- **Excerpted data**
"""
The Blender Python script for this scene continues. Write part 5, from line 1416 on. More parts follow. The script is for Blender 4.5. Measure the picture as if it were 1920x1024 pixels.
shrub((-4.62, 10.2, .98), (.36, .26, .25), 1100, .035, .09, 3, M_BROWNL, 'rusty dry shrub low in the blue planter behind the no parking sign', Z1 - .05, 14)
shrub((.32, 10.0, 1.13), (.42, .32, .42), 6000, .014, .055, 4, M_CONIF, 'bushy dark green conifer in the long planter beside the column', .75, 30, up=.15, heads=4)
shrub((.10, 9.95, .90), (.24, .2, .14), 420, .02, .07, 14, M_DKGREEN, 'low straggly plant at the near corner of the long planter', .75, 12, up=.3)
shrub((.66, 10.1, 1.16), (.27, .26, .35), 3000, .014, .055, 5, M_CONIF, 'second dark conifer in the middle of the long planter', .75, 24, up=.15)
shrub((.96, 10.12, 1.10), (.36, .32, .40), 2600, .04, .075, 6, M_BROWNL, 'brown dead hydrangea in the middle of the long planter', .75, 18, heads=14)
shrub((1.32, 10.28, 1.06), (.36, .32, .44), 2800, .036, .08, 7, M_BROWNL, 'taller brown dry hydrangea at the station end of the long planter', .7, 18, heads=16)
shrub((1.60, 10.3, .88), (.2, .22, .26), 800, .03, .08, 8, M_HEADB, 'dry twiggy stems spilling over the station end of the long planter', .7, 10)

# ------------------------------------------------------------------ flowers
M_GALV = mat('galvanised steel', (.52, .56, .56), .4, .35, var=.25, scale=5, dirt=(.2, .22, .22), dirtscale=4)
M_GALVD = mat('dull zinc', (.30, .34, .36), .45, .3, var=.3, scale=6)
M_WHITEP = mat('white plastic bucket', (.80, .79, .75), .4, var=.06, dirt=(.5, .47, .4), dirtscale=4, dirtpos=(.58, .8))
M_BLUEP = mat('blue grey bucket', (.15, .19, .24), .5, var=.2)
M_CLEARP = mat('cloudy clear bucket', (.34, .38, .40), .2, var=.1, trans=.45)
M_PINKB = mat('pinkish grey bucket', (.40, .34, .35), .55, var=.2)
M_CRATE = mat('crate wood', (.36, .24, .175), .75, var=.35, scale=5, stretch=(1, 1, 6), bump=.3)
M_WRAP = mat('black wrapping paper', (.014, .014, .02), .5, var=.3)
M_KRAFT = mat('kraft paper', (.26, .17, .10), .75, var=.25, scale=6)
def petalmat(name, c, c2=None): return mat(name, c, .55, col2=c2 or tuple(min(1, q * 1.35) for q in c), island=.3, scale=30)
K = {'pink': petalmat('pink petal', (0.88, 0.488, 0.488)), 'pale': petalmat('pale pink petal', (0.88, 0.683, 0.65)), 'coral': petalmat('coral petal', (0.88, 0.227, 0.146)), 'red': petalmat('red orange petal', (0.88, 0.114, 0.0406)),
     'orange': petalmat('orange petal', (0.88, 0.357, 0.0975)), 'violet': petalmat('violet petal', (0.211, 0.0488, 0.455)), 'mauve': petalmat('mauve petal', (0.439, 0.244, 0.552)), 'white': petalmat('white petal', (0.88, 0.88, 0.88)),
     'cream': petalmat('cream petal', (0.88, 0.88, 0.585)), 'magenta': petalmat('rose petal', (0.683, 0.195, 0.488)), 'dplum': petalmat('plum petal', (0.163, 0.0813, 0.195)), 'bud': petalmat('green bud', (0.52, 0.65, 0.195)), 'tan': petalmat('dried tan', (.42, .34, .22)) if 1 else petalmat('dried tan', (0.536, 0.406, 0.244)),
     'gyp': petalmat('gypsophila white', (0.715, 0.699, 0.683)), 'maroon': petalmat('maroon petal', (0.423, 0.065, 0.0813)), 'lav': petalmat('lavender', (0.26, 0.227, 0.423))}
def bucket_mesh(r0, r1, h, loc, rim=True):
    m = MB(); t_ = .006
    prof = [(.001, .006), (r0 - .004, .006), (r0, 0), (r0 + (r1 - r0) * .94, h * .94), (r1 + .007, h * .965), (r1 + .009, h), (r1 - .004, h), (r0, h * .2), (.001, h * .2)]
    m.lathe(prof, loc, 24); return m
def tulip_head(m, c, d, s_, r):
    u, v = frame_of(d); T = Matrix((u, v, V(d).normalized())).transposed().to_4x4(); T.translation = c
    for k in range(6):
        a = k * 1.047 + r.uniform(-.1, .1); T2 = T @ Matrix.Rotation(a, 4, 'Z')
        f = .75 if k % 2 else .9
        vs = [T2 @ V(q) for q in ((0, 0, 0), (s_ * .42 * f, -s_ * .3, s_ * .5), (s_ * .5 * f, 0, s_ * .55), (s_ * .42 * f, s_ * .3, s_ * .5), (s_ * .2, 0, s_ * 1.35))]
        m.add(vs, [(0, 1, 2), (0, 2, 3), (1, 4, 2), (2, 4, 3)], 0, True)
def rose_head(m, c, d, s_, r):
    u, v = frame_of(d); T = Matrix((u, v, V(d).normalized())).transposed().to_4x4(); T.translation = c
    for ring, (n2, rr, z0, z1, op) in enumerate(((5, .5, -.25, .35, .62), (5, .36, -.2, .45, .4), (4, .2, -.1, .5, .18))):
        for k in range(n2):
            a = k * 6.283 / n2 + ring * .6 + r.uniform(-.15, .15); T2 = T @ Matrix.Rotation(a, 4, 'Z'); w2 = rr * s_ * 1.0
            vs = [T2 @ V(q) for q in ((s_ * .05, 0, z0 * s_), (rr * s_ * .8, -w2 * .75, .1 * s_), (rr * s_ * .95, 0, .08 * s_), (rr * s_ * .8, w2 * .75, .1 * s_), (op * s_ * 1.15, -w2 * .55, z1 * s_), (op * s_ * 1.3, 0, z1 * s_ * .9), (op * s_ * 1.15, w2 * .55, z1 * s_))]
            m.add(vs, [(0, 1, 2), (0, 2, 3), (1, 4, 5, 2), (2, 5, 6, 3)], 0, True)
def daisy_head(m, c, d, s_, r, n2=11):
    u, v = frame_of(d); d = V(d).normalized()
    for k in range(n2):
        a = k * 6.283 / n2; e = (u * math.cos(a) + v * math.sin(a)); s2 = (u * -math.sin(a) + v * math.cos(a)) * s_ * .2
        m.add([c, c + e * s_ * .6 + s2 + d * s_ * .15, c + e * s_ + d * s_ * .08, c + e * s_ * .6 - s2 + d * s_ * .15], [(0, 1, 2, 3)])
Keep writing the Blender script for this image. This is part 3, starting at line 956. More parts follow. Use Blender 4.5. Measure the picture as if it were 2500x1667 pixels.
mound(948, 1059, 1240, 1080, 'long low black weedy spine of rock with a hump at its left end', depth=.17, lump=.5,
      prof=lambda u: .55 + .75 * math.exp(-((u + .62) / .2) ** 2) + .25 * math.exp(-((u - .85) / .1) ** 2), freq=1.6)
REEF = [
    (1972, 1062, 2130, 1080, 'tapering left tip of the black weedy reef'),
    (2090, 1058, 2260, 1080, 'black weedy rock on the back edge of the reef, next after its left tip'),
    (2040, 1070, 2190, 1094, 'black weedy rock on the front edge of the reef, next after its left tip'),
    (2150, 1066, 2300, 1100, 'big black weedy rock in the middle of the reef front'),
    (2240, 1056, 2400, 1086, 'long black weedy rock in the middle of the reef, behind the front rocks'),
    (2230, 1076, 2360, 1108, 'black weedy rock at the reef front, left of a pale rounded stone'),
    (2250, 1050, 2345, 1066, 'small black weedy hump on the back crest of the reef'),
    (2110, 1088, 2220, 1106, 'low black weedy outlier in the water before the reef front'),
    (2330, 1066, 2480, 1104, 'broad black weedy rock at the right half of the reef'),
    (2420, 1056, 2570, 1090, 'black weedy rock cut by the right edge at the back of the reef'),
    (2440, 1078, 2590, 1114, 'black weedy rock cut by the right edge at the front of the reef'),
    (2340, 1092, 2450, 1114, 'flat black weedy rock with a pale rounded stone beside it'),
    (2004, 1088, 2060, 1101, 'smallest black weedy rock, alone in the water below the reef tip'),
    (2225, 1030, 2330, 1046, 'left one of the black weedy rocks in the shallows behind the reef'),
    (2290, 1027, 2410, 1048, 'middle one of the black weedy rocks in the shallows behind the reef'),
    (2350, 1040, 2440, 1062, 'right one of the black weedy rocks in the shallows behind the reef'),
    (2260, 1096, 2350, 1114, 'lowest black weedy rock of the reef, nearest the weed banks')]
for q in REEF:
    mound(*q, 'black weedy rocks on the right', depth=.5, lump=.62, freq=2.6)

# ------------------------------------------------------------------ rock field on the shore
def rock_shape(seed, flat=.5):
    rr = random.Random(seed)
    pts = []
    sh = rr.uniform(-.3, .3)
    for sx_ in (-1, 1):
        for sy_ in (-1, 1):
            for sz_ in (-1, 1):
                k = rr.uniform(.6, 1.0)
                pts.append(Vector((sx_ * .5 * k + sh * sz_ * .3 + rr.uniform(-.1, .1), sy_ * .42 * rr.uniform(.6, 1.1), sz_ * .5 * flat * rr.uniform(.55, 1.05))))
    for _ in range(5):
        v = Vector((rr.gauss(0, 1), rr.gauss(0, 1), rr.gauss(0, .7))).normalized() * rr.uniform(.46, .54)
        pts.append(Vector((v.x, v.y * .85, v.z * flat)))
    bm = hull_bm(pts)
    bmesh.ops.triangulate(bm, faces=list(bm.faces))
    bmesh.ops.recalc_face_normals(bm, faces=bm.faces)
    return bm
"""
- **What the task asks**
Copy out the lines in which the string "pixels" appears.

- **Written reply**
The Blender Python script for this scene continues. Write part 5, from line 1416 on. More parts follow. The script is for Blender 4.5. Measure the picture as if it were 1920x1024 pixels.
Keep writing the Blender script for this image. This is part 3, starting at line 956. More parts follow. Use Blender 4.5. Measure the picture as if it were 2500x1667 pixels.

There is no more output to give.